Capture the perfect pace and it all leads to the cadenzas with a sense of pulsating vigour rather than uncontrollable excitement.
Here is the chance to show off – with the trombone, horns and finally euphoniums leading us into a thrill a minute ride for home – although one that takes some wonderfully realised detours along the way.
Fulcrum
However, the fulcrum of the whole work is yet to come; an extended serenade of such peaceful tranquillity that the old Sultan finally succumbs to Scheherazade’s wily tales (although in the original she has also given him three children by this stage).
It is a test of cultured piano ensemble playing as hard as any found in a test piece, ancient or modern; with a final four bar ending that must (and the composer has emphasised this) be played open.
See no, hear no evil
What will be interesting to see is if the judges back their own aural skills to penalise any bands that employ muted tricks and camouflage.
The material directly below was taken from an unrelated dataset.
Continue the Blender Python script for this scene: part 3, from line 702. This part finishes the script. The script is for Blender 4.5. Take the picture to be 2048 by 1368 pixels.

Let’s just hope they don’t take their own safety first, ‘see no, hear no evil’ option.
Chopping block
With stamina sapping and lips filled with lactic acid there remains a final sprint (although there is a subtle change of tempo to end) topped off with the now infamous top E finish from a soprano, who has to decide in the last few seconds if they really need to put their own heads on the chopping block.
It ends a truly rambunctious tale of Middle Eastern mystery in a fashion that sums up Stephen Roberts’s highly enjoyable work to a tee:
‘Arabian Nights’ demands complete mastery from the competing bands start to finish if the desire for ultimate glory is to end in contesting triumph.